Esta investigación es un ejemplo de un aspecto de la psicología humana que se denomina razonamiento motivado direccional —o razonamiento motivado—, en el cual nuestras motivaciones inconscientes afectan las conclusiones que extraemos. 4La mejor descripción del razonamiento motivado que conozco es del psicólogo Tom Gilovich. Cuando queremos que algo sea cierto, nos preguntamos, “¿Puedo creerlo?”, buscando un pretexto para aceptarlo. Cuando no queremos que sea cierto, entonces nos preguntamos: “¿Debo creerlo?”, buscando un pretexto para rechazarlo. 5
Cuando los oficiales comenzaron a investigar a Dreyfus, evaluaron rumores y evidencia circunstancial preguntándose: “¿Es posible aceptar esta evidencia para demostrar su culpabilidad?”, apelando más a la credulidad que a los motivos para sospechar de él.
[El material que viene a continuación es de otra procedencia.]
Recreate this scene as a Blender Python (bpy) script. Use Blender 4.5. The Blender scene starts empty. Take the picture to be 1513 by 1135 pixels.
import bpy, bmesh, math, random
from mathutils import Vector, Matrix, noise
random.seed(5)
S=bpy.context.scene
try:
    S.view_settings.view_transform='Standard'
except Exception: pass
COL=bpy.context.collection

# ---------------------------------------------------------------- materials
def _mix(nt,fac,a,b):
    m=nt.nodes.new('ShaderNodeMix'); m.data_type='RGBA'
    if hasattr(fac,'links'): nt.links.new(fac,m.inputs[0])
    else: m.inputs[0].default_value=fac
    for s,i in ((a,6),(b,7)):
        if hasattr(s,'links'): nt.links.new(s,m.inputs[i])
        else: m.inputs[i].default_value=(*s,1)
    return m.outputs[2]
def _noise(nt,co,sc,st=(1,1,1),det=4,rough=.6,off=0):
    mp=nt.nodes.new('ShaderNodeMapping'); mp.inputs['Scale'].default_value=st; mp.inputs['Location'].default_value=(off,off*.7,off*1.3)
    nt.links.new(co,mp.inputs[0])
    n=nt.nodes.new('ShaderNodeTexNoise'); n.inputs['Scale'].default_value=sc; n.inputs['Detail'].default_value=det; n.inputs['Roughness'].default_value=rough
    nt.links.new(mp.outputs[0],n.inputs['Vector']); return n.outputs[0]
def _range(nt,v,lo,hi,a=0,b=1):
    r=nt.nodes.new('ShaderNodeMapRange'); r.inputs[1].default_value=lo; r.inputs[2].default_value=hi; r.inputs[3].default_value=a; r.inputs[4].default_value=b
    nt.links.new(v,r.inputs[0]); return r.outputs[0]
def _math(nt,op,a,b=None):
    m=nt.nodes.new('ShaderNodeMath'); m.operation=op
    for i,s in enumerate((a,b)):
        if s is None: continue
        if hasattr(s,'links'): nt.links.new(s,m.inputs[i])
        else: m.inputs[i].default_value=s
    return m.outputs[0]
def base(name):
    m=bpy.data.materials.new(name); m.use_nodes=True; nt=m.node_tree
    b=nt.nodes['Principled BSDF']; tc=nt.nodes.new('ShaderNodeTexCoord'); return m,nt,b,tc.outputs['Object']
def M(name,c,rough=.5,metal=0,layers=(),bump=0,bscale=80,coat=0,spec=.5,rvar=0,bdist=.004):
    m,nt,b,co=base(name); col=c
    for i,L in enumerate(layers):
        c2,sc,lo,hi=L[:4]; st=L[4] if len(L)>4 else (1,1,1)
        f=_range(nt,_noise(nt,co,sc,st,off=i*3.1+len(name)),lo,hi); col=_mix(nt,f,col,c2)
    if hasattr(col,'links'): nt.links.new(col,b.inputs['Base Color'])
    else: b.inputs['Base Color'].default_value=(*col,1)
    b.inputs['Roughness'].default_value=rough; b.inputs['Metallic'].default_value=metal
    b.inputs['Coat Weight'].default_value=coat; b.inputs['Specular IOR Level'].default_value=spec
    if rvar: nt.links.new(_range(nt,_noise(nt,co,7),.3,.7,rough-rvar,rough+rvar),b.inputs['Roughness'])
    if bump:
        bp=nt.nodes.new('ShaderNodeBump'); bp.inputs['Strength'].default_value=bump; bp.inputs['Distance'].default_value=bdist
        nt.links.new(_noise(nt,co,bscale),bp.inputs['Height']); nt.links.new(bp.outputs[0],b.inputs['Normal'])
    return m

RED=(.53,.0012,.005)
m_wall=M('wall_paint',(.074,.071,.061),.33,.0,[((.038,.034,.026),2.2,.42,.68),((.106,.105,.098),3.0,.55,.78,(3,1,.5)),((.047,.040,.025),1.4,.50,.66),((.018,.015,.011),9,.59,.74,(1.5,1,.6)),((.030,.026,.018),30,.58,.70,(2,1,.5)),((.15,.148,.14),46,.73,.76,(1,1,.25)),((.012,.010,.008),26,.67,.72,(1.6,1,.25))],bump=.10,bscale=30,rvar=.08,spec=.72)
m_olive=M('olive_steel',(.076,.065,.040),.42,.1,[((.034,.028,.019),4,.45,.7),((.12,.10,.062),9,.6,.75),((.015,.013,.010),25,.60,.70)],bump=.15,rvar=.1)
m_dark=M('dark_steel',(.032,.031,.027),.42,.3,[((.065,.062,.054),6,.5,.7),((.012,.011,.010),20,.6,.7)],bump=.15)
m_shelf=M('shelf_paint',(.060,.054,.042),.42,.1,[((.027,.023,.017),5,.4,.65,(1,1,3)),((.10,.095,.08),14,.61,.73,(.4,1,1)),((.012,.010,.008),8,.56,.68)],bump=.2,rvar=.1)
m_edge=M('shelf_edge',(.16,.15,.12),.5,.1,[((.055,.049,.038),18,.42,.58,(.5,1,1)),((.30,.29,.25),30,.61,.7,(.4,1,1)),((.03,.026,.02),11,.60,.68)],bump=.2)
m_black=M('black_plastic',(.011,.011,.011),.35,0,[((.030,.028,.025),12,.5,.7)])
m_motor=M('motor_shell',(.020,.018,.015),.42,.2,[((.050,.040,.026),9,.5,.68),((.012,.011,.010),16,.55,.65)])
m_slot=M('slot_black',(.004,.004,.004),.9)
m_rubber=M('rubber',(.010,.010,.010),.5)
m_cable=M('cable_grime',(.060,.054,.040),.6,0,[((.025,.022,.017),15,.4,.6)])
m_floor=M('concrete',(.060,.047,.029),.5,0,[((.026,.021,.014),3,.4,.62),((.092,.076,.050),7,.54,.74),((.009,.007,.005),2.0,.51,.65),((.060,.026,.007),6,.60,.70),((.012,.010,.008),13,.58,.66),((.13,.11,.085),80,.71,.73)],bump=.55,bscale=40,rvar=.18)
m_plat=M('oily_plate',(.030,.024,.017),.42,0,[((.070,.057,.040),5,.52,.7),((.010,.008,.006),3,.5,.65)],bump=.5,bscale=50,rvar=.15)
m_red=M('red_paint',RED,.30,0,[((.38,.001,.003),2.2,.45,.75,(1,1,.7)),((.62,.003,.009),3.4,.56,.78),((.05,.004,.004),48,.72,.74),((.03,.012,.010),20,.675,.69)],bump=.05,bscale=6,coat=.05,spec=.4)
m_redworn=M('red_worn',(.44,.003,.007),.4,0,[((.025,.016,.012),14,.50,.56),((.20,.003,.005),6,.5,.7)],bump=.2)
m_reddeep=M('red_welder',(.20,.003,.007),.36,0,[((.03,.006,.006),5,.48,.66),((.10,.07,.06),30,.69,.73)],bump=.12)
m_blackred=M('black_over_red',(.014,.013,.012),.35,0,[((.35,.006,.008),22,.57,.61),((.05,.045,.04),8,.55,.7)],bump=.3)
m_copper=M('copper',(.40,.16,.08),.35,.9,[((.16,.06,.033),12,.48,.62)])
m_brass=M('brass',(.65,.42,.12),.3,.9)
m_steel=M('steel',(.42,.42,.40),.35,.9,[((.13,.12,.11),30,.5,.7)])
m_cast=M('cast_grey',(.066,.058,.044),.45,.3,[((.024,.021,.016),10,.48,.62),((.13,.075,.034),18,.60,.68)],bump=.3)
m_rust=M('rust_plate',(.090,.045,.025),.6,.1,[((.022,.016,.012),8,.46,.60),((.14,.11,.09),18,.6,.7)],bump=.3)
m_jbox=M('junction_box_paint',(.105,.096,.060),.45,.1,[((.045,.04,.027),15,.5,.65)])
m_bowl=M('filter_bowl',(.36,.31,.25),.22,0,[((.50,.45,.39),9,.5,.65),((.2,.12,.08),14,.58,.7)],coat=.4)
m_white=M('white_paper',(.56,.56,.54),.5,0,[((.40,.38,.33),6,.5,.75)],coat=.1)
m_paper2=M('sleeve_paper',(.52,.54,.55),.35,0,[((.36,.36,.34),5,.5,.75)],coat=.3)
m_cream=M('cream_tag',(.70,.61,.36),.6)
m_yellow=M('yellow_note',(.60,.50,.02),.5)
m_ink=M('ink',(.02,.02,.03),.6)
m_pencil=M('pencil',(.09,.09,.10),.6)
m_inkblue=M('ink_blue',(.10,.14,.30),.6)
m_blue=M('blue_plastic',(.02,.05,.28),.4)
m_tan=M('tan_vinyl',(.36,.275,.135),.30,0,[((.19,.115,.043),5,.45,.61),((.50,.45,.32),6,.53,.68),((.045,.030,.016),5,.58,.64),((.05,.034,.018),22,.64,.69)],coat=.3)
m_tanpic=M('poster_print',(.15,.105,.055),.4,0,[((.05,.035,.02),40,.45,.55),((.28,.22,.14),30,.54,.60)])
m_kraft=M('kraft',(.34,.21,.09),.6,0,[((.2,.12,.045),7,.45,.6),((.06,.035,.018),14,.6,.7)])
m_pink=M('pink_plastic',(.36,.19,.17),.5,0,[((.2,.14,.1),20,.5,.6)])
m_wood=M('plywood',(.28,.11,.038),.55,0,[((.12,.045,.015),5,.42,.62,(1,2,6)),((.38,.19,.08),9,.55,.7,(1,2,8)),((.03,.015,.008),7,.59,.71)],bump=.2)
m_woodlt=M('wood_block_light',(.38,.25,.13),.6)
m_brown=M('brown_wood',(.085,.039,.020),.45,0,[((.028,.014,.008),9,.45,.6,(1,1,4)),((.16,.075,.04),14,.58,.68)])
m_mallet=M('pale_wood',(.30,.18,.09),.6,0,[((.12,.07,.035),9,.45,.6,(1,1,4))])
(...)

Cuando el experto 2 aseguró que la caligrafía de Dreyfus no era la misma que en el oficio, los oficiales se preguntaron: “¿Debemos creerlo?”, e inventaron un pretexto para no hacerlo: el supuesto conflicto de interés del experto número 2 debido a su fe judía.
Los oficiales incluso habían buscado evidencia incriminadora en el domicilio de Dreyfus sin éxito. De modo que se preguntaron. “¿Aún podemos creer que Dreyfus es culpable?”, y también encontraron un pretexto: “Lo más probable es que haya tirado la evidencia antes de que llegáramos”.
Incluso si nunca has escuchado la frase razonamiento motivado , estoy segura de que estás familiarizado con el fenómeno. Está en todas partes, aunque recibe distintos nombres: negación, ilusión, sesgo de confirmación, justificación de los propios actos, exceso de confianza, autoengaño. El razonamiento motivado es fundamental en el funcionamiento de nuestras mentes y resulta extraño concederle un título especial, tal vez sólo debería llamarse razonamiento.